Counsel appeared in the trial court on July 21, ostensibly for the purpose of a hearing upon the motion to intervene and to quash. Instead, the trial court, against the protests of the creditor, proceeded to a hearing upon the merits. Counsel for the creditor repeatedly offered to confess the motion to intervene. He contended that the court could at this stage of the proceedings hear and determine only the motion to quash. The creditor announced that it intended to set forth certain defenses to the pleading which it maintained should be filed by the intervenor. One defense would be that the alleged assignment from Strain to the intervenor, although absolute on its face, was merely for the purpose of security. The other defense would be that the assignment was void.

Over the objections of counsel for the creditor the trial court continued with the hearing on the merits; it granted the motion to quash and ruled that the intervenor's claim was superior to that of the creditor. Accordingly, judgment was entered in favor of the intervenor. Motion for new trial was filed by the creditor and overruled.

First: In garnishment proceedings intervention is governed by R.C.P.Colo. 103(n), which provides that a party shall proceed in accordance with Rule 24. The latter rule requires that a motion to intervene shall be filed, and, further, that it shall be accompanied by a pleading. The rules specify that the motion shall set forth the grounds for intervention, while the pleading shall state the claim of the intervenor, each being distinct from the other.

Second: A motion is not a pleading. This is so although the two have similar formal parts and even though certain defenses may be raised by motion. The filing of a motion to intervene, alone, is not sufficient. The positive requirement of the Colorado Rules of Civil Procedure is that a pleading must also be filed. Parties litigant have a right to rely upon the rules as written. It is the duty of trial courts, as well as our duty, to enforce them when timely objection is made by a party to litigation. Continental Air Lines, Inc. v. City and County of Denver, 129 Colo. 1, 266 P.2d 400; Smith v. Woodall, County Treasurer, 129 Colo. 435, 270 P.2d 746. The failure of the trial court to insist on compliance with the rules in this case *189 amounted to a denial of the defenses which the creditor proposed to plead to the intervenor's claim, if and when filed.

Third: It was error for the trial court to quash the garnishment. The writ of garnishment was issued in accordance with R.C.P.Colo. 103, and the answer and return of the garnishee was made within the time prescribed by rule. The regularity of the garnishment proceeding was not attacked. The motion to quash was based wholly upon the claimed right to intervene; and the intervenor tacitly recognized the validity of the proceedings by having filed its motion to intervene therein.

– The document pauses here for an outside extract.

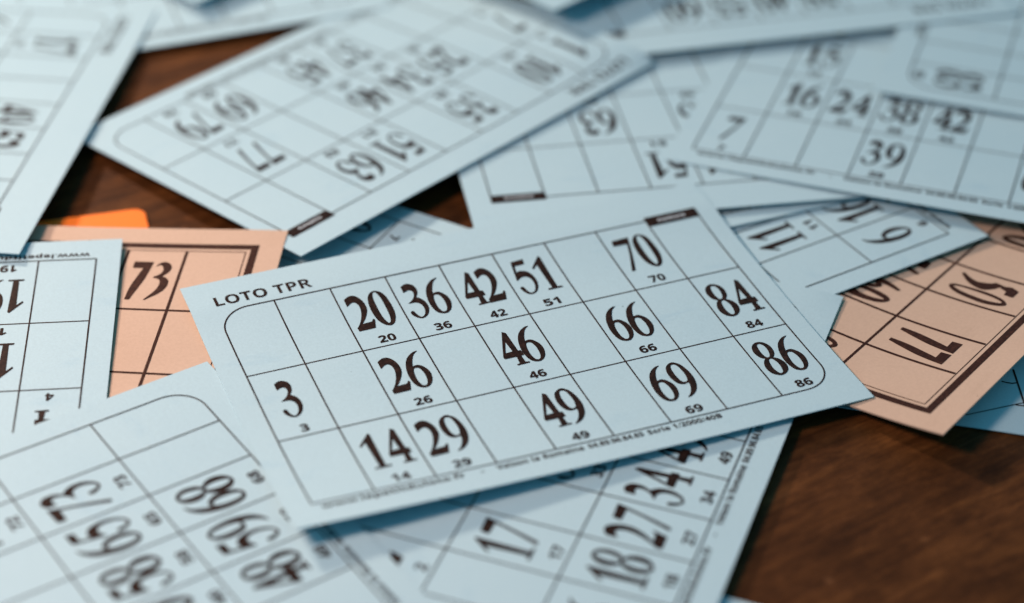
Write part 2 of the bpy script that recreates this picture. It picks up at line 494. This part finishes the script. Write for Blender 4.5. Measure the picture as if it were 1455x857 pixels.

Plainly, we think that even under the liberal practice adopted in Colorado, the intervention proceedings fail to show the essential characteristics of proper procedure as prescribed by the Colorado Rules of Civil Procedure, and all to the detriment of the creditor. A compliance with the traditional rule of due process is as imperative in garnishment proceedings, whether ancillary or in aid of execution, as in the principal case itself.

The judgment is reversed and the cause remanded with directions to reinstate the writ of garnishment and the answer thereto; and it is ordered that from and after the date upon which remittitur shall be issued in this cause, the intervenor shall be allowed twenty days to file a pleading, after which this cause shall proceed in accordance with the Colorado Rules of Civil Procedure.

MOORE, C. J., and HODGES and KELLEY, JJ., concur.

NOTES

[*] District judge sitting under assignment by the Chief Justice under provisions of Article VI, Section 5(3) of the Constitution of Colorado.